I can't begin to convey how much I love the artwork gracing Alice, Sweet Alice's cover and slip. I was also pleasantly surprised to see it on a poster inside as well, with a spoof ad for an Alice, Sweet Alice Killer Kit on the flipside. The interior art is similarly reversible, showcasing the iconic butcher knife through a bloodied doll poster art. Rounding out the set's physical extras, the centerpiece of the enclosed booklet is Michael Blyth's essay "Malice, Sweet Malice".

The Final Word
Richard Harland Smith opens his audio commentary by describing Alice, Sweet Alice as a film that viewers are quick to love but slow to fully understand. And indeed, the elements on the surface are readily embraced: its daring photography, pervasive Catholic imagery in a decade of religious horror, the killer's unnerving and iconic mask, psychological thrills in the vein of Hitchcock and Roeg, and visceral attacks presaging the slashers soon to come.
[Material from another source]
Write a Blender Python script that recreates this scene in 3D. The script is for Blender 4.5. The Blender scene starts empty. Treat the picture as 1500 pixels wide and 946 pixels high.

And yet there's so much more to discover in Alice, Sweet Alice beyond that. It's a film that rewards repeated viewings. This special edition's many hours of extras offer such insight and analysis that I'm eager to watch Alice, Sweet Alice again with better informed eyes. Between the remarkable film itself and its many hours of compelling extras, Alice, Sweet Alice ranks among the most essential releases in Arrow Video's already extraordinary library. DVD Talk Collector Series.